As I was finishing that column in one window on my computer screen, the newsfeed in the other window began to scroll very, very rapidly with people updating their statuses, sending out messages about to whom they had spoken and thanking God they were OK. By the time this is published on Thursday, we will know much more than we do now, but at the very least we know that several people are not OK. Three people were murdered by Frazier Glenn Cross, who, according to the Southern Poverty Law Center, was the former Grand Dragon of the Carolina Knights of the Ku Klux Klan and has been described as a “raging anti-Semite.” He murdered a 14-year-old boy and his grandfather outside of the Jewish Community Center and another unidentified woman at Village Shalom, a Jewish retirement community.

When Cross was arrested, he was alleged to have shouted “Heil Hitler” as he was placed into the back of a police car. It’s 2014, and a 73-year-old man is shouting “Heil” after attempting to murder Jews. And not simply Jews—he attacked a community center and a retirement community, places where you find the very young and the very old. And he murdered a child. The week after the Duke community rallied together to say “never again for anyone,” we have someone who very much wants to see to the work the Nazis completed. Would it make any difference to the murderer that two of his victims were not Jewish, but members of the United Methodist Church of the Resurrection? I don’t know, and I can’t say. What I can say is that seemingly out of hatred, people have had their lives taken from them. Not passively lost, but actively taken.

There is nothing passive about murder, and our reaction to it must be an active one. This isn’t a rehash of “never again” (even though that message is sadly timeless out of necessity), but a societal imperative. A campaign of terror is the antithesis of freedom, as it seeks to create a system where people are enslaved and bound by chains of fear, and that is sadly only a precursor to active elimination. When people are not accorded the basic rights of human beings and are instead seen as “parasites,” as Cross evidently views Jews, there ceases to be any meaningful means of engagement. Bigotry does not necessarily have to end in murder, but it is a far smaller step than it might seem.

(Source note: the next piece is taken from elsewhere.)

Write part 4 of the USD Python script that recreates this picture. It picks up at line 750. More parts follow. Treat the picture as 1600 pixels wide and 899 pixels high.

The story of Passover begins in the book of Exodus, when the rule of Egypt declares that the Jews are an existential threat to the nation of Egypt, and therefore they must be dealt with cunningly. This leads to the enslavement of a people and an attempt to murder every Israelite infant. When that fails, every male Israelite child is cast into the Nile to drown. The actions described in the Bible are simply of a greater scope than those of the murderer in Kansas City. He too sought to start with children—but, thankfully, he is not the ruler of a nation nor capable of acting on such a scale.

During the Passover Seder, there is a very short, very small section towards the end of the evening that many people omit. It is known as “s’foch ha’matcha” or “pour out your wrath.” It consists of four verses from the Bible, three from Psalms and one from Lamentations, where God was asked to take vengeance on the nations who do not know God and have attacked Israel. Those verses refer to the Assyrians and Babylonians, two people who were wiped out by other empires well after they had defeated ancient Israel. Yet the verses remain. While they became part of the Seder during the Crusades as the cry of the wronged, they remain as a call to challenge—to not take vengeance into their own hands, but demand for higher ethical standards for all people.

We are called to always be active in holding ourselves to the highest of ethical standards and to hold society to the same standards. The text is a challenging one, and it should be. Rather than seeing it as one inimical to our values, I will suggest that we view it instead as an active challenge to always response actively, vigorously and powerfully in the face of bigotry and injustice. May this be the last year anyone needs to recite these texts at any Passover.